I know I helped open up Maxey’s world to some vistas he hadn’t seen before because he has told me that! Another thing, too: Maxey is wicked smart and a huge reader, always has been. I think Maxey has become less shy about sharing this part of himself with the world, in part because of me. 

Phone versus email. Tell us why you’re a big fan of the former, even though you wrote a book (Send) on the latter? 

We all need to use email, of course. But we tend to use it too much and reflexively. Just because you get an email, doesn’t mean you need to respond by email. Sometimes it’s best to pick up the phone, especially when you get an email about something that’s complicated or you find yourself getting emotional. And, as I describe in WE SHOULD NOT BE FRIENDS, the phone is like theater. It’s live. Email is static. Also, the phone makes it easy to convey tone, whereas countless misunderstandings arise from email. “Why were you late to the meeting?” may be a sentence you utter out of deep concern. You can express that concern on the phone with the tone of your voice. On email, that question looks accusatory – especially if it comes from your boss.  

Tell us something surprising about yourself? 

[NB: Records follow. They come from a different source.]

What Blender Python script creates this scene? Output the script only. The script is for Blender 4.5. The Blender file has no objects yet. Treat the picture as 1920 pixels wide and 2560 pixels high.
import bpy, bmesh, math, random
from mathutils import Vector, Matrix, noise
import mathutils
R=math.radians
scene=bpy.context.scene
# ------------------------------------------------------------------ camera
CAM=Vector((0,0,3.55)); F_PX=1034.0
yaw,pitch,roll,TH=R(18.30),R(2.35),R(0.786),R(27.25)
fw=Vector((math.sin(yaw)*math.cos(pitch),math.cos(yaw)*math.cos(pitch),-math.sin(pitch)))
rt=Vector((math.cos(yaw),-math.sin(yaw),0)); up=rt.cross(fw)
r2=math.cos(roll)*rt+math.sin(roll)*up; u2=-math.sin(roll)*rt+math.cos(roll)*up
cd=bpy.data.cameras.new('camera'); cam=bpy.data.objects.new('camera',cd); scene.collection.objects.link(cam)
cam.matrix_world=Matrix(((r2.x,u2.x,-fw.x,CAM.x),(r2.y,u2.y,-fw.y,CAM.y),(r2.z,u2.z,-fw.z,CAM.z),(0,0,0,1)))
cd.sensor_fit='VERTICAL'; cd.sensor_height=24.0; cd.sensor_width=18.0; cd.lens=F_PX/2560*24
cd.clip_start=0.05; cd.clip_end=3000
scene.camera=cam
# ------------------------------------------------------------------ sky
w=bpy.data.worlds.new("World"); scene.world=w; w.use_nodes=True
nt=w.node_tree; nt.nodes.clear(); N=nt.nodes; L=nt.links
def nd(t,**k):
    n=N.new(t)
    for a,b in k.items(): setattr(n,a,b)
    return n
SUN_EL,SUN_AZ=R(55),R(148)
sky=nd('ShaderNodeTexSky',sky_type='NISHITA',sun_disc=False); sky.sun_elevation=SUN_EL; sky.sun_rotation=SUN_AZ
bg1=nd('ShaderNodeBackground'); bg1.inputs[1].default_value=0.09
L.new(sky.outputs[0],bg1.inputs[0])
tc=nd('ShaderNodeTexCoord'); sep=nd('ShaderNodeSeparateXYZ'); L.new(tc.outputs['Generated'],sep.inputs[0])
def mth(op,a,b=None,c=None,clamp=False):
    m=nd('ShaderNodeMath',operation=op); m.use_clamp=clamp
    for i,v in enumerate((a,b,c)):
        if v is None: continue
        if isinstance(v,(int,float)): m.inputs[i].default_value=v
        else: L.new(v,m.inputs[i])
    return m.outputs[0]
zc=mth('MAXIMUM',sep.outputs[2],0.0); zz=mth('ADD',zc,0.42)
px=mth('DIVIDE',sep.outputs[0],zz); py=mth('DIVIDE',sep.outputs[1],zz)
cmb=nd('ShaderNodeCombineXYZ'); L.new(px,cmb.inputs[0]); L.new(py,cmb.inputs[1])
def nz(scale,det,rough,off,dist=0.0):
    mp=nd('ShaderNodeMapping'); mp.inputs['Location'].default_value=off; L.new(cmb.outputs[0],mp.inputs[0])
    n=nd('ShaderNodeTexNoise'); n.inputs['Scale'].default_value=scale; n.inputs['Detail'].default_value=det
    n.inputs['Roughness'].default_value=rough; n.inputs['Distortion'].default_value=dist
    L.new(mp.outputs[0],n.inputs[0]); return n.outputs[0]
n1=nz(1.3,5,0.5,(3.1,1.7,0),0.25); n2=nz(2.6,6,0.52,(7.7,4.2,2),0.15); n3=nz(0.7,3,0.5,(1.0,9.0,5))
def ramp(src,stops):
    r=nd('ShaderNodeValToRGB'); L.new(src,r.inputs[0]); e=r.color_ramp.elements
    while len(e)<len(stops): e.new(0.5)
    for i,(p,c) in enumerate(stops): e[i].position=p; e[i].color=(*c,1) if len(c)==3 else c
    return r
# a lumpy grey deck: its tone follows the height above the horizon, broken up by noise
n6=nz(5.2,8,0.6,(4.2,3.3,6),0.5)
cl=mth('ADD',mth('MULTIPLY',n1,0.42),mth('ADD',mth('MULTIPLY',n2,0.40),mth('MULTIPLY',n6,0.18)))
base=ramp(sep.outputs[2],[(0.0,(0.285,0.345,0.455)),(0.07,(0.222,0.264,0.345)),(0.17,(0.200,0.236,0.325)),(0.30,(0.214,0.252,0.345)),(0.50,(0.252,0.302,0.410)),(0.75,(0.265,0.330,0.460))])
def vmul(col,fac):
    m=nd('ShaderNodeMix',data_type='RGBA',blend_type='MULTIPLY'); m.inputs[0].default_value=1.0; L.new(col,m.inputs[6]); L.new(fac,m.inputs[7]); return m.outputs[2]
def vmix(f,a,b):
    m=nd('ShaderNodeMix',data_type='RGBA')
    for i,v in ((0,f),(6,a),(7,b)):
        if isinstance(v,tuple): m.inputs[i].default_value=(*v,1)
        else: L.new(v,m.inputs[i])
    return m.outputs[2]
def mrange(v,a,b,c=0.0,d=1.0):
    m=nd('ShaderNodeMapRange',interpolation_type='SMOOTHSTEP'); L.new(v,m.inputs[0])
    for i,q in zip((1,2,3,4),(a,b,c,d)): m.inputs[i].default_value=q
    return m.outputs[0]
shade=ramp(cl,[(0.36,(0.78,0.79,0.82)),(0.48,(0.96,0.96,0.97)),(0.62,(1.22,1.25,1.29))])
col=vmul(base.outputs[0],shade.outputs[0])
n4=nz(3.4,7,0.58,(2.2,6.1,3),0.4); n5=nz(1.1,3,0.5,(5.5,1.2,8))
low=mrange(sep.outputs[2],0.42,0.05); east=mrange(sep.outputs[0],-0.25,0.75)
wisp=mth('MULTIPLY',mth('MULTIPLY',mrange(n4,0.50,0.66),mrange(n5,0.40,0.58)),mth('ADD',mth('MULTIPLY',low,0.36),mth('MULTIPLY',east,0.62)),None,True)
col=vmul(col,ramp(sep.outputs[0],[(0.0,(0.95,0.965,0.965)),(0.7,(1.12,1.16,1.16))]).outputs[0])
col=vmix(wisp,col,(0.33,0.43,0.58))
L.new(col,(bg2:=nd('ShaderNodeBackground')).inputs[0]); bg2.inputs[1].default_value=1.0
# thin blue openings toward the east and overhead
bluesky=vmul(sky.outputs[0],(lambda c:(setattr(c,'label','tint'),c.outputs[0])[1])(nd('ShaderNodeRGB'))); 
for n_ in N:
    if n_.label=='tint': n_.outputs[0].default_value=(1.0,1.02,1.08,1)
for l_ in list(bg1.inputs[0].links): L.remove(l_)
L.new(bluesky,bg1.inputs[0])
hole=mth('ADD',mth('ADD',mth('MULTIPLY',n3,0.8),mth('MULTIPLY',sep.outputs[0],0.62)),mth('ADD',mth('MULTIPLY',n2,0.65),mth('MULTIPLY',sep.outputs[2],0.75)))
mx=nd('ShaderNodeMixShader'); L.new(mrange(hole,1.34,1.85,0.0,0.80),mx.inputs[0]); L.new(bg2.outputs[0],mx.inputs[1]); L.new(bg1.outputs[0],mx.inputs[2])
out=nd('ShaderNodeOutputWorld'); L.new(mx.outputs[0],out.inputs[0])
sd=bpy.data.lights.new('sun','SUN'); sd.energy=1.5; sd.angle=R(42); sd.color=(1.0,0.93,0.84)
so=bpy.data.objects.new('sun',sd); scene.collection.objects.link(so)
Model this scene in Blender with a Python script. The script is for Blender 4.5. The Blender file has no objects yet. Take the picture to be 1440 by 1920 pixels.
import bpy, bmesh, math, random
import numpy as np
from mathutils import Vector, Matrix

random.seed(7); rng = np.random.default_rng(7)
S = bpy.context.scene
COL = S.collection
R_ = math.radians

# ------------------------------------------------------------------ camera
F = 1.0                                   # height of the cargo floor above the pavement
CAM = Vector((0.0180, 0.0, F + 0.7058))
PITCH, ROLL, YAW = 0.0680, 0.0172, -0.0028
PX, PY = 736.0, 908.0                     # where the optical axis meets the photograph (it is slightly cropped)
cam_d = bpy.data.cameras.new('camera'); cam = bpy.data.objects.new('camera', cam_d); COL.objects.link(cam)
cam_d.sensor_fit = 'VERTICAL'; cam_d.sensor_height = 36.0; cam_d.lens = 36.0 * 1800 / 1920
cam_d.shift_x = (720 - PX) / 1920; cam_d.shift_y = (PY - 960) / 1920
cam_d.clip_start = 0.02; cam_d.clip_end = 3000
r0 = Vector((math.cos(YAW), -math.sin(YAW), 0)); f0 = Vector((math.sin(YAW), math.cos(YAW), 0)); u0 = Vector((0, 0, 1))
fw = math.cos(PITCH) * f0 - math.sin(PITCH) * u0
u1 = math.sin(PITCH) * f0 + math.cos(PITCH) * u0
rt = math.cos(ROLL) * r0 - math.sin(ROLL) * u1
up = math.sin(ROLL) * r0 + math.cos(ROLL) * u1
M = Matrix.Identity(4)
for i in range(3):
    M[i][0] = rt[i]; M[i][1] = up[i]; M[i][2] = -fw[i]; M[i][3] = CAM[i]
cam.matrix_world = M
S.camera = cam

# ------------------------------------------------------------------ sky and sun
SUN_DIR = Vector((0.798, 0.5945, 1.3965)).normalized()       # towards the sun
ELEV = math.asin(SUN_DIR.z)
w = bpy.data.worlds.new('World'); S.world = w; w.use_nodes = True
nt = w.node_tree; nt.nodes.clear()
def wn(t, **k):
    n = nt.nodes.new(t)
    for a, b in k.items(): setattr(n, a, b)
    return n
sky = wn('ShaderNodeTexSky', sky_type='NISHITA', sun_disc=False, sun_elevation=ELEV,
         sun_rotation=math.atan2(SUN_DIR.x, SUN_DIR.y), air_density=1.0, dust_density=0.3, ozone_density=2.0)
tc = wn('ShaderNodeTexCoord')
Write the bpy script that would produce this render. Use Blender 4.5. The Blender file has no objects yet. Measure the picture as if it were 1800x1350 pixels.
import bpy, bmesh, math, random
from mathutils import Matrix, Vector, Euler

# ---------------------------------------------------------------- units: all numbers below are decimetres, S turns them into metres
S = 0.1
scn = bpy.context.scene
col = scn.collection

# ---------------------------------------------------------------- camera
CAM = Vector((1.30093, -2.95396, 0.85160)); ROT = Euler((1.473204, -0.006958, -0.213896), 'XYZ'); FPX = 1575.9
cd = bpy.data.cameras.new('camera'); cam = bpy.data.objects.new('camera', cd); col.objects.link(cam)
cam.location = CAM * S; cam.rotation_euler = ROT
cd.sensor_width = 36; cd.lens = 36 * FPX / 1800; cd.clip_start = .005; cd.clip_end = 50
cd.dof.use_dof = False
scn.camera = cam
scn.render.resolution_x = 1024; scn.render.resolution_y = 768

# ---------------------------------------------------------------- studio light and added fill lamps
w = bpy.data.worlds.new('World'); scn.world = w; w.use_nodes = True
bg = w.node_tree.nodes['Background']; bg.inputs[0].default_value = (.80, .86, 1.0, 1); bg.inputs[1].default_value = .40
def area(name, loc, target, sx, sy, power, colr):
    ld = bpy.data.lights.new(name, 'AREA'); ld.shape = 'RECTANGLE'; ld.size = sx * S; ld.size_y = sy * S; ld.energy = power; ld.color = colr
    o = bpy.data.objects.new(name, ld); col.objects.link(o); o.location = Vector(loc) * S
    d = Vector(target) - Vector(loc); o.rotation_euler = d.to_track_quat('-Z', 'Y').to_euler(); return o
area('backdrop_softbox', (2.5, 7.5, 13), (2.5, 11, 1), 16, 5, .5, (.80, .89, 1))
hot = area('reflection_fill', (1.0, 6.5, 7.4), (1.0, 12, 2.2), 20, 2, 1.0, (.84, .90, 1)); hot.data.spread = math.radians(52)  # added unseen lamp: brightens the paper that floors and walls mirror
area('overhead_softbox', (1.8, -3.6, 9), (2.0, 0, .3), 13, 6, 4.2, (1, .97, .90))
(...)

I absolutely love watching golf on television. I don’t play golf at all but I find I can achieve a deep state of relaxation watching golfers and hearing the marvelous, soothing voices of the announcers. I don’t care even a little bit who wins – I just like watching and can happily spend an entire weekend that way. 

What are you reading?

I just minutes ago finished NOW IS NOT THE TIME TO PANIC by Kevin Wilson. Friends of mine have been raving about his novels for years, starting with THE FAMILY FANG, and I’d always meant to read one. This is his most recent; it’s a brilliant little novel that really packs a punch. At first, it seems like a charming, quirky tale of a friendship between two awkward teens that turns into a romance. But then it becomes much darker as Wilson introduces themes of moral panic, paranoia, and betrayal. I could go on and on! So much is packed into this little book and yet Wilson has a gentle touch throughout.